In an Oct. 14 interview, the bus driver, whose name was redacted from the report, told authorities she was calling her base for help for the student, who had kicked Micklevitz in the face, when the driver saw Micklevitz's right arm twice make a punching motion.

"(The bus driver) stated that it was not as if Jean pulled her arm all the way back but it was more of a quick forward movement. Immediately after that, (the boy) started to cry and yell out that Jean knocked out his tooth," read part of the report. "(The bus driver) originally heard Jean say that he hit his head on the window but he yelled back that Jean punched him."

After sending the boy home and going to the school to make a report, the driver said Micklevitz mentioned she was worried about a future lawsuit and never complained about bite injuries to her arm.

"(The driver) believes Jean struck (the student) in the mouth two times and knows he never hit his face against the window," the report continued. "She (the driver) also does not believe he hit his mouth on Jean's arm."


Authorities at the Kane County Child Advocacy Center tried to interview the boy on Oct. 21, but he didn't want to talk about it.
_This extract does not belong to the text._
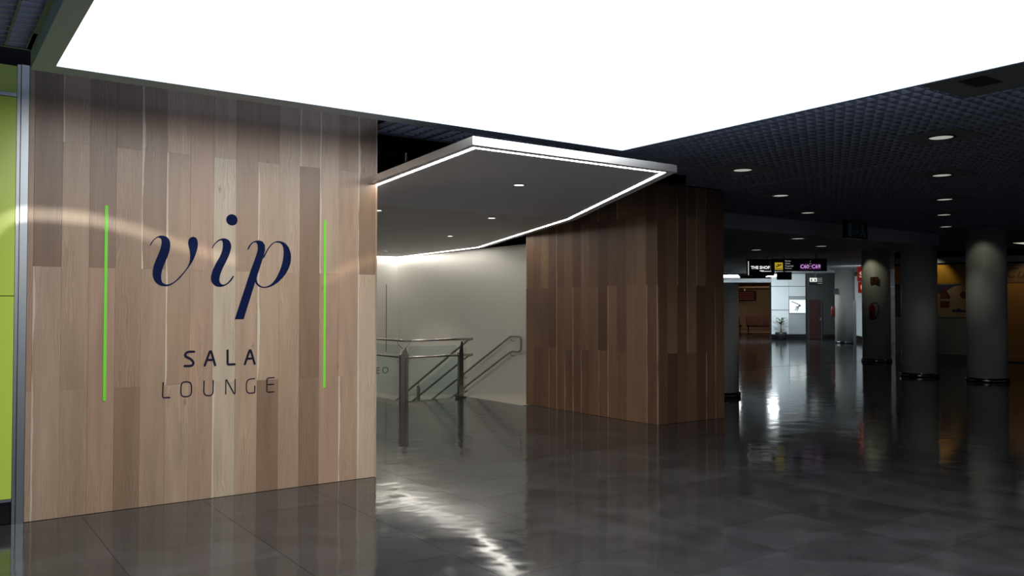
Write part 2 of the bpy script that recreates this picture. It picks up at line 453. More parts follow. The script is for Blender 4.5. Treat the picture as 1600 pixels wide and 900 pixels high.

On Oct. 23, according to the report, a caseworker from the Department of Children and Family Services interviewed the boy, who again was reluctant to talk but eventually said "he was trying to bite Jean's fist as it was coming toward him."

Micklevitz provided a written statement on Oct. 2 in which she said the boy tried to bite her several times and he was in restraints for an hour at his home before getting on the bus. "Now, we have a child lying like a puddle on the floor, yelling. I have no formal training for issues like this. I have no idea what to do next," read part of her statement.

Micklevitz said she knocked out a tooth, which she said was loose, pulling her hand away from the student, according to her statement.

Tom Stirn, superintendent at Central Unit Community School District 301, wrote in an email Friday that Micklevitz received training Aug. 22 to help accommodate the student's needs and more training Aug. 30 for nonviolent crisis intervention and de-escalation techniques.

"What occurred on this particular bus is an isolated, unfortunate exception, and does not reflect the dedication and professionalism of the rest of the district," Stirn added. "The District has a fleet of over 75 buses and employs over 65 school bus drivers who safely transport approximately 4,200 students over 87 square miles on a daily basis. Our bus drivers and aides are supported with tools and training, especially for difficult situations, and they care deeply about the students in their care."

Micklevitz is free on $3,000 bail and is next due in court Nov. 22.